- [What you need to do] Retype only what runs from the beginning of the data through the line with "from mathutils import Vector, Matrix"; please omit the pictures and keep every line exact.

>> start

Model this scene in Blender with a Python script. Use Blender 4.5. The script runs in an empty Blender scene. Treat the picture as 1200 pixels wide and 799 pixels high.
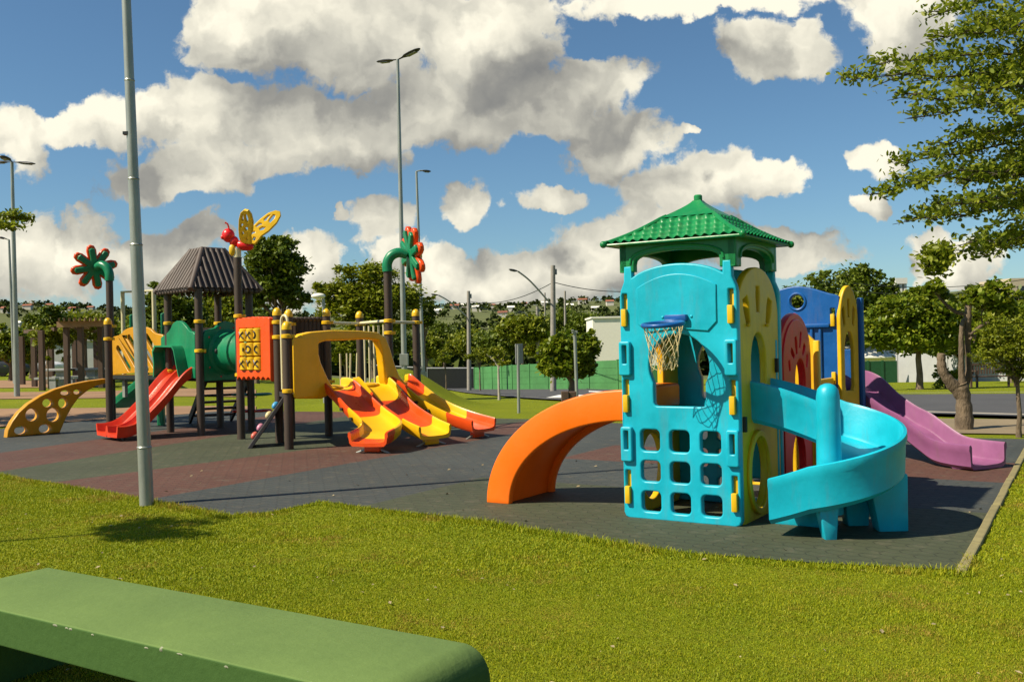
import bpy, math, random
import numpy as np
from mathutils import Vector, Matrix

random.seed(7)
RNG = np.random.default_rng(7)
R = math.radians
SC = bpy.context.scene
COL = SC.collection
V = Vector

# ------------------------------------------------------------------ camera
EYE = V((0.0, 0.0, 1.50))
F_PX, PITCH, ROLL = 1134.3, 0.0, 0.0222
cam_d = bpy.data.cameras.new('camera')
cam_d.sensor_width = 36.0
cam_d.lens = 36.0 * F_PX / 1200.0
cam_d.clip_start = 0.05
cam_d.clip_end = 9000.0
cam = bpy.data.objects.new('camera', cam_d)
COL.objects.link(cam)
CAM_M = Matrix.Rotation(math.pi / 2 + PITCH, 3, 'X') @ Matrix.Rotation(-ROLL, 3, 'Z')
cam.matrix_world = Matrix.Translation(EYE) @ CAM_M.to_4x4()
SC.camera = cam


def ray(px, py):
    """Direction through a point of the 1200 x 799 photograph."""
    return CAM_M @ V(((px - 600.0) / F_PX, -(py - 399.5) / F_PX, -1.0))


def at(px, py, y):
    d = ray(px, py)
    return EYE + d * (y / d.y)


def sstep(a, b, x):
    t = min(1.0, max(0.0, (x - a) / (b - a)))
    return t * t * (3 - 2 * t)


def zg(x, y):
    """Height of the ground: level round the playground, then falling away to a valley with a ridge of hills behind."""
    if y < 1: return 0.0
    s = sstep(-0.40, -0.05, x / y)
    z = -0.040 * max(0.0, min(y, 110.0) - 20.0) * s
    z += 1.05 * math.exp(-((x + 3.0) / 1.35) ** 2 - ((y - 26.0) / 2.6) ** 2)
    r = math.hypot(x, y)
    if r > 110:
        z += -9.0 * sstep(110, 330, r) + 58.0 * sstep(300, 1350, r) + 4.5 * math.sin(x * 0.011 + 1.0) * sstep(300, 900, r) + 3.0 * math.sin(x * 0.027 + y * 0.004) * sstep(300, 900, r)
        z -= 55.0 * sstep(1500, 3200, r)
    return z


def gnd(px, py, dz=0.0):
    """Where the photo ray meets the ground."""
    d = ray(px, py)
    z = 0.0
    for _ in range(30):
        t = (z - EYE.z) / d.z
        p = EYE + d * t
        z = 0.5 * z + 0.5 * zg(p.x, p.y)
    p = EYE + d * ((z - EYE.z) / d.z)
    return V((p.x, p.y, z + dz))


def on_ground(px, y):
    """The ground point at depth y in the direction of a picture column."""
    d = ray(px, 420)
    x = d.x / d.y * y
    return V((x, y, zg(x, y)))


# ------------------------------------------------------------------ objects
ORG = {}


def tag(o, label=None, cat=None, group=None, kind=None):
    if label: o['label'] = label
    if cat: o['category'] = cat
    if group: o['group'] = group
    if kind: o['kind'] = kind
    return o


def thing(name, loc, label, cat, group=None):
    o = bpy.data.objects.new(name, None)
    COL.objects.link(o)
    o.location = loc
    o.empty_display_size = 0.2
    ORG[o] = V(loc)
    return tag(o, label, cat, group)


def link_mesh(name, me, mat, parent=None, smooth=False):
    """me is in world coordinates; it is moved under its parent's origin."""
    o = bpy.data.objects.new(name, me)
    COL.objects.link(o)
    if mat is not None:
        for m in (mat if isinstance(mat, (list, tuple)) else [mat]):
            me.materials.append(m)
    if parent is not None:
        me.transform(Matrix.Translation(-ORG[parent]))
        o.parent = parent
        ORG[o] = ORG[parent]
    else:
        ORG[o] = V((0, 0, 0))
    if smooth:
        me.polygons.foreach_set('use_smooth', [True] * len(me.polygons))
        if smooth != 'all':
            try:
                me.set_sharp_from_angle(angle=R(38))
            except Exception:
                pass
    me.update()
    return o


class MB:
    """Collects shapes in world coordinates and builds them as one mesh object."""
    def __init__(self):
        self.v, self.f, self.mi = [], [], []
        self.cur = 0

    def add(self, vs, fs):
        b = len(self.v)
        self.v.extend([tuple(p) for p in vs])
        self.f.extend([tuple(i + b for i in q) for q in fs])
        self.mi.extend([self.cur] * len(fs))
        return self

    def box(self, c, s, ax=None):
        c = V(c)
        X, Y, Z = ax if ax else (V((1, 0, 0)), V((0, 1, 0)), V((0, 0, 1)))
        hx, hy, hz = s[0] / 2, s[1] / 2, s[2] / 2
        vs = [c + X * (sx * hx) + Y * (sy * hy) + Z * (sz * hz)
              for sx, sy, sz in ((-1, -1, -1), (1, -1, -1), (1, 1, -1), (-1, 1, -1), (-1, -1, 1), (1, -1, 1), (1, 1, 1), (-1, 1, 1))]
        return self.add(vs, [(0, 3, 2, 1), (4, 5, 6, 7), (0, 1, 5, 4), (1, 2, 6, 5), (2, 3, 7, 6), (3, 0, 4, 7)])

    def cyl(self, p0, p1, r0, r1=None, n=14, caps=True):
        p0, p1 = V(p0), V(p1)
        r1 = r0 if r1 is None else r1
        w = (p1 - p0).normalized()
        a = w.orthogonal().normalized()
        b = w.cross(a)
        vs = []
        for p, r in ((p0, r0), (p1, r1)):
            vs += [p + (a * math.cos(2 * math.pi * k / n) + b * math.sin(2 * math.pi * k / n)) * r for k in range(n)]
        fs = [(k, (k + 1) % n, n + (k + 1) % n, n + k) for k in range(n)]
        if caps:
            fs += [tuple(range(n - 1, -1, -1)), tuple(range(n, 2 * n))]
        return self.add(vs, fs)

    def tube(self, pts, rad, n=10, closed=False, caps=True):
        pts = [V(p) for p in pts]
        m = len(pts)
        rs = rad if isinstance(rad, (list, tuple)) else [rad] * m
        vs, ref = [], None
        for i, p in enumerate(pts):
            if closed:
                t = (pts[(i + 1) % m] - pts[i - 1]).normalized()
            else:
                t = (pts[min(i + 1, m - 1)] - pts[max(i - 1, 0)]).normalized()
            if ref is None:
                ref = t.orthogonal().normalized()
            a = (ref - t * ref.dot(t)).normalized()
            ref = a
            b = t.cross(a)
            vs += [p + (a * math.cos(2 * math.pi * k / n) + b * math.sin(2 * math.pi * k / n)) * rs[i] for k in range(n)]
        fs = []
        for i in range(m if closed else m - 1):
            j = (i + 1) % m
            fs += [(i * n + k, i * n + (k + 1) % n, j * n + (k + 1) % n, j * n + k) for k in range(n)]
        if caps and not closed:
            fs += [tuple(range(n - 1, -1, -1)), tuple(range((m - 1) * n, m * n))]
        return self.add(vs, fs)

    def lathe(self, c, prof, n=16, ax=None):
        c = V(c)
        X, Y, Z = ax if ax else (V((1, 0, 0)), V((0, 1, 0)), V((0, 0, 1)))
        vs, fs = [], []
        for r, z in prof:
            vs += [c + X * (r * math.cos(2 * math.pi * k / n)) + Y * (r * math.sin(2 * math.pi * k / n)) + Z * z for k in range(n)]
        for i in range(len(prof) - 1):
            fs += [(i * n + k, i * n + (k + 1) % n, (i + 1) * n + (k + 1) % n, (i + 1) * n + k) for k in range(n)]
        fs += [tuple(range(n - 1, -1, -1)), tuple(range((len(prof) - 1) * n, len(prof) * n))]
        return self.add(vs, fs)

    def ball(self, c, r, n=12, m=8, ax=None):
        rr = r if isinstance(r, (list, tuple)) else (r, r, r)
        c = V(c)
        X, Y, Z = ax if ax else (V((1, 0, 0)), V((0, 1, 0)), V((0, 0, 1)))
        vs, fs = [], []
        for i in range(m + 1):
            t = math.pi * (i if 0 < i < m else (i + (0.02 if i == 0 else -0.02))) / m
            for k in range(n):
                p = 2 * math.pi * k / n
                vs.append(c + X * (rr[0] * math.sin(t) * math.cos(p)) + Y * (rr[1] * math.sin(t) * math.sin(p)) - Z * (rr[2] * math.cos(t)))
        for i in range(m):
            fs += [(i * n + k, i * n + (k + 1) % n, (i + 1) * n + (k + 1) % n, (i + 1) * n + k) for k in range(n)]
        fs += [tuple(range(n - 1, -1, -1)), tuple(range(m * n, (m + 1) * n))]
        return self.add(vs, fs)

    def loft(self, secs, closed=True, caps=True):
        """secs: a list of rings (lists of points of the same length)."""
        n = len(secs[0])
        vs = [p for s in secs for p in s]
        fs = []
        for i in range(len(secs) - 1):
            for k in range(n if closed else n - 1):
                fs.append((i * n + k, i * n + (k + 1) % n, (i + 1) * n + (k + 1) % n, (i + 1) * n + k))
        if caps and closed:
            fs += [tuple(range(n - 1, -1, -1)), tuple(range((len(secs) - 1) * n, len(secs) * n))]
        return self.add(vs, fs)

    def quad(self, a, b, c, d):
        return self.add([a, b, c, d], [(0, 1, 2, 3)])

    def mesh(self, name):
        me = bpy.data.meshes.new(name)
        me.from_pydata(self.v, [], self.f)
        if any(self.mi):
            me.polygons.foreach_set('material_index', self.mi)
        return me

    def build(self, name, mat, parent=None, smooth=False, bevel=0.0, seg=2, recalc=True):
        me = self.mesh(name)
        if bevel or recalc:
            import bmesh
            bm = bmesh.new()
            bm.from_mesh(me)
            bmesh.ops.recalc_face_normals(bm, faces=bm.faces)
            if bevel:
                es = [e for e in bm.edges if len(e.link_faces) == 2 and e.calc_face_angle(0) > R(30)]
                bmesh.ops.bevel(bm, geom=es, offset=bevel, segments=seg, affect='EDGES', profile=0.5)
            bm.to_mesh(me)
            bm.free()
        return link_mesh(name, me, mat, parent, smooth)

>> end

- [Expected answer]
Model this scene in Blender with a Python script. Use Blender 4.5. The script runs in an empty Blender scene. Treat the picture as 1200 pixels wide and 799 pixels high.
import bpy, math, random
import numpy as np
from mathutils import Vector, Matrix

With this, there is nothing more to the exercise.